-- start of Supplied material --

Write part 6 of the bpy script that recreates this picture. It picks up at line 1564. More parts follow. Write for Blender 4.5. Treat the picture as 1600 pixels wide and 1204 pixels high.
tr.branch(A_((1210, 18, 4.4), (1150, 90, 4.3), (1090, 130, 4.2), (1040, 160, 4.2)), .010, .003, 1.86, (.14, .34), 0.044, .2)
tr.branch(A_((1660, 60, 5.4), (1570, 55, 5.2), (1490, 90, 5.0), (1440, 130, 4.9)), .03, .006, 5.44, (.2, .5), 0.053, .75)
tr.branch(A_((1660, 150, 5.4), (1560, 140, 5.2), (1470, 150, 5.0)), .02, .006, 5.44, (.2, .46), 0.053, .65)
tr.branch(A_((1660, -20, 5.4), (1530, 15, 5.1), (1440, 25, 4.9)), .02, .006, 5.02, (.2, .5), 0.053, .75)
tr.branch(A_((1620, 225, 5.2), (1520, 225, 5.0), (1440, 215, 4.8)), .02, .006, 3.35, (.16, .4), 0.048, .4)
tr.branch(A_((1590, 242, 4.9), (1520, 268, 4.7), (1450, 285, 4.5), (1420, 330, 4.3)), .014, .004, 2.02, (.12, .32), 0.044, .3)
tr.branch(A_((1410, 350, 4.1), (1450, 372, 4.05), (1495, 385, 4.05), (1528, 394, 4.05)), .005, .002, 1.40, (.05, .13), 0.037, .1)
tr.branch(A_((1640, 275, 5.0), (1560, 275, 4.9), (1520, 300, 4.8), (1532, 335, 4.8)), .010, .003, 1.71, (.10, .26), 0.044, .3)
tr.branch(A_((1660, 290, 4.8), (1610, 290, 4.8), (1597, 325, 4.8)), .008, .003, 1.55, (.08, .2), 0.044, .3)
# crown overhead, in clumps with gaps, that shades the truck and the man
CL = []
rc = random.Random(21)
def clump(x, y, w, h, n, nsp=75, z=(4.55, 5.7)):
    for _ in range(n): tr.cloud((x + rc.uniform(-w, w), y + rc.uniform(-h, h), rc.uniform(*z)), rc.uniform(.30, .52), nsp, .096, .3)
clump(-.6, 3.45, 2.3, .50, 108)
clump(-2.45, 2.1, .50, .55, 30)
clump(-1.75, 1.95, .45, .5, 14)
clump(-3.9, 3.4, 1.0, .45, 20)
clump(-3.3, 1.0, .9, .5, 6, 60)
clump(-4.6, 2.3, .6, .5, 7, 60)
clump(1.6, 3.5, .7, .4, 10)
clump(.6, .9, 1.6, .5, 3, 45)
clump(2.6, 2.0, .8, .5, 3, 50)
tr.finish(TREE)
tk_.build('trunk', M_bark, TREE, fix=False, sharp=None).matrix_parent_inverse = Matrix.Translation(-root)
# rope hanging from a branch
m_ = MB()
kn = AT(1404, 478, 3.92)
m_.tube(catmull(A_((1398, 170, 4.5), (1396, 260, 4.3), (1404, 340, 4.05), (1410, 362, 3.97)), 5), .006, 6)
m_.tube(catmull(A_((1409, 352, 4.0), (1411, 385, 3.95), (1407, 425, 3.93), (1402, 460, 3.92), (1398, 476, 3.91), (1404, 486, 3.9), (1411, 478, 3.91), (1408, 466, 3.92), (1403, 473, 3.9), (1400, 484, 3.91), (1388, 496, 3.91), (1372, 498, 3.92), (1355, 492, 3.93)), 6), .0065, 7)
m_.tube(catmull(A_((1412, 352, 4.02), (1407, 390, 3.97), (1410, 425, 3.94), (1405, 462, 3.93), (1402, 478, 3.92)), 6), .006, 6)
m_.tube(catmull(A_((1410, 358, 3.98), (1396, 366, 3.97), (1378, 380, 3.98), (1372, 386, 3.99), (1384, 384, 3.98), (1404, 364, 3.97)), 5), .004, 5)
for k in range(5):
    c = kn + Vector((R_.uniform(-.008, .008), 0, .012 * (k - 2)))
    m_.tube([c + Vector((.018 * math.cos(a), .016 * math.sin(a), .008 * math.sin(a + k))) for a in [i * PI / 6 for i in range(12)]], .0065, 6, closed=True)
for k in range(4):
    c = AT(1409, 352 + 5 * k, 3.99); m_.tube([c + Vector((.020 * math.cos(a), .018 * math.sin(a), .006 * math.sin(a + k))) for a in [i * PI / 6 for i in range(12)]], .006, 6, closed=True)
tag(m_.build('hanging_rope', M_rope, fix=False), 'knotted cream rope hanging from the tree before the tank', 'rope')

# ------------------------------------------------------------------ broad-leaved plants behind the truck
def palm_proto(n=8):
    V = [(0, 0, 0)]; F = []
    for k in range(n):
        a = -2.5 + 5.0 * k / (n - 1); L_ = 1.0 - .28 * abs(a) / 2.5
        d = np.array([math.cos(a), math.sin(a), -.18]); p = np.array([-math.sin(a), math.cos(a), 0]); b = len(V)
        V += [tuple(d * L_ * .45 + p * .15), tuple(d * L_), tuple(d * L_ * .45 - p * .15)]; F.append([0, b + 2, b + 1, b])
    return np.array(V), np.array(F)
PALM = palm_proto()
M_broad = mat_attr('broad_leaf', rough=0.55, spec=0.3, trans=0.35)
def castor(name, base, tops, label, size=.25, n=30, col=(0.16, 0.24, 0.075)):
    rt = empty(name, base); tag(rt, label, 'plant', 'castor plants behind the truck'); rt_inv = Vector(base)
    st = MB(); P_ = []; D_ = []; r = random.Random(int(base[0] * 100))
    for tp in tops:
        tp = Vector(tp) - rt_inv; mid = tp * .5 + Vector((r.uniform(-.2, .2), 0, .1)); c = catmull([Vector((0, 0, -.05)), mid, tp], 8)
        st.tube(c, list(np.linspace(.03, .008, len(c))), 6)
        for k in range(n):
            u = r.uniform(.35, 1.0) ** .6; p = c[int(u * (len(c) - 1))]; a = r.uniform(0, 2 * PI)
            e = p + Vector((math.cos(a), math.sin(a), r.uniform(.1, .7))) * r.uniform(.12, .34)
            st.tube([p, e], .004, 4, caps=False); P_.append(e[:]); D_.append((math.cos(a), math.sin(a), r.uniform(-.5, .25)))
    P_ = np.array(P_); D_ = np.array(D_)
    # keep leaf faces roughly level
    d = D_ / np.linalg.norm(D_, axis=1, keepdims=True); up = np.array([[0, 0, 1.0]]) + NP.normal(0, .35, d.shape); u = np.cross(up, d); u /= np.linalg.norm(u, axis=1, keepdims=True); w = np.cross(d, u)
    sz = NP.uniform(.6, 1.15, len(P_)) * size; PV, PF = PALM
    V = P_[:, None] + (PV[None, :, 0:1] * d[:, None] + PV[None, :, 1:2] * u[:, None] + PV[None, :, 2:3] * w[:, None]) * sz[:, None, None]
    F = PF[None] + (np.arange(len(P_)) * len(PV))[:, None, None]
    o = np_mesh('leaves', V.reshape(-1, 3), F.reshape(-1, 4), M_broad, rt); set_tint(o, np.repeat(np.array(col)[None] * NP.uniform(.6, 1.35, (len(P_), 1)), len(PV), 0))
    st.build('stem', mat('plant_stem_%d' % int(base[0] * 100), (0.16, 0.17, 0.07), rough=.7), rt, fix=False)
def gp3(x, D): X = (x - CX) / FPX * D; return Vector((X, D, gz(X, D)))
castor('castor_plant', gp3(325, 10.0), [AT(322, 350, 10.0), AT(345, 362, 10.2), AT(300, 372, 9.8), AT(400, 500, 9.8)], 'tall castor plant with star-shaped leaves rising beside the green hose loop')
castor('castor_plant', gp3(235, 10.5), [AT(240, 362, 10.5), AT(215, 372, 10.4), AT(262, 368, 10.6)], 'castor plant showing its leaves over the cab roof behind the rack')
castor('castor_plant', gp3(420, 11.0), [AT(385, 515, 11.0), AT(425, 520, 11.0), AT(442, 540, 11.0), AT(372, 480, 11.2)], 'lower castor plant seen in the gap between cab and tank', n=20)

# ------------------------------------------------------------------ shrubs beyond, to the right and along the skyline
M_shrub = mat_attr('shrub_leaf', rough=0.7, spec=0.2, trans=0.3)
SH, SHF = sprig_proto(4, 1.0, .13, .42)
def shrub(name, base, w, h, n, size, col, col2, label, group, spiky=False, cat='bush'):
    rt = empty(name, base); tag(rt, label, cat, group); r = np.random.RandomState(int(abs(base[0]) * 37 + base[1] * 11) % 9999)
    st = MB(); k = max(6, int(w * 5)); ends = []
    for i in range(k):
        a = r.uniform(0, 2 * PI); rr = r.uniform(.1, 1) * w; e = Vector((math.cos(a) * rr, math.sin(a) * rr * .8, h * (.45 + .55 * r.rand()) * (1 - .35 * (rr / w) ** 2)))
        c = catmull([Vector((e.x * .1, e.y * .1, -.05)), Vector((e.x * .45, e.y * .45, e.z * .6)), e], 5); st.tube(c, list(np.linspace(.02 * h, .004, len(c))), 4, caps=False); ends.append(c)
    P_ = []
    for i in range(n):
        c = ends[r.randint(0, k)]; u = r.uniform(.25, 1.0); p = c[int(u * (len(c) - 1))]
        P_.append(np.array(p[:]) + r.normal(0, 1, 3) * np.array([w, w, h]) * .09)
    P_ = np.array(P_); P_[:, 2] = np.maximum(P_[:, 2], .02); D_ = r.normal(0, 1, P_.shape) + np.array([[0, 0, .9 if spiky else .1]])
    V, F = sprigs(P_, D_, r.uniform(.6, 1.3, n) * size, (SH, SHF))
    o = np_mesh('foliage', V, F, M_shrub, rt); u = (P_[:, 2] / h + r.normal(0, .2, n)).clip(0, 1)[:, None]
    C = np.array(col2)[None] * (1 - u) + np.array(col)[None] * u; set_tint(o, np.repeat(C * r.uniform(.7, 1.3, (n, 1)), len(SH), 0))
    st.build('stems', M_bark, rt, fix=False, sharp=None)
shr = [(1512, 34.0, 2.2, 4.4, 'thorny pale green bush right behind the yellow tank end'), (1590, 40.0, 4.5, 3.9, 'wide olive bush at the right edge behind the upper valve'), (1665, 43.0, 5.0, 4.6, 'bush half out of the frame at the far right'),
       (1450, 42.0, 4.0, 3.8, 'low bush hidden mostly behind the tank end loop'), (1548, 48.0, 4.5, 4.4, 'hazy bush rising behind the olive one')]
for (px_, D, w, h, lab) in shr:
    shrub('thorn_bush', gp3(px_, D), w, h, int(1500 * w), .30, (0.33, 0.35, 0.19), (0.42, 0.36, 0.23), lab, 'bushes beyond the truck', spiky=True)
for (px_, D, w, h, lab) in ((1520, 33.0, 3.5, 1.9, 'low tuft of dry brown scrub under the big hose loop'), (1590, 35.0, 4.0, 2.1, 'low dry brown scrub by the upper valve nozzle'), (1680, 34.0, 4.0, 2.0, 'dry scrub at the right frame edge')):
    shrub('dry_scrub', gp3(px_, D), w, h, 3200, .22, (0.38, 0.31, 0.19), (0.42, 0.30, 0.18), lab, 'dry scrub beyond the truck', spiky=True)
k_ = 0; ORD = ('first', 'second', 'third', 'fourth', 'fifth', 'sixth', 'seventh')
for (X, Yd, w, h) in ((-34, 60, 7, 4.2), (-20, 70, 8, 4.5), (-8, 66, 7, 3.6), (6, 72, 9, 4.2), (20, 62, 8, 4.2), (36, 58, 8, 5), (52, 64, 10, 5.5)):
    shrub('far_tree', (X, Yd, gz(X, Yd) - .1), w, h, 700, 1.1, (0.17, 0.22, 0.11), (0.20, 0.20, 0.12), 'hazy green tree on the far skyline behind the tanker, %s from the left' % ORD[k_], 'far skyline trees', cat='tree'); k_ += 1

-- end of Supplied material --

* Task prompt *
Pick out all the lines with the word "that" in them and copy them.

* Exercise solution *
Write part 6 of the bpy script that recreates this picture. It picks up at line 1564. More parts follow. Write for Blender 4.5. Treat the picture as 1600 pixels wide and 1204 pixels high.
# crown overhead, in clumps with gaps, that shades the truck and the man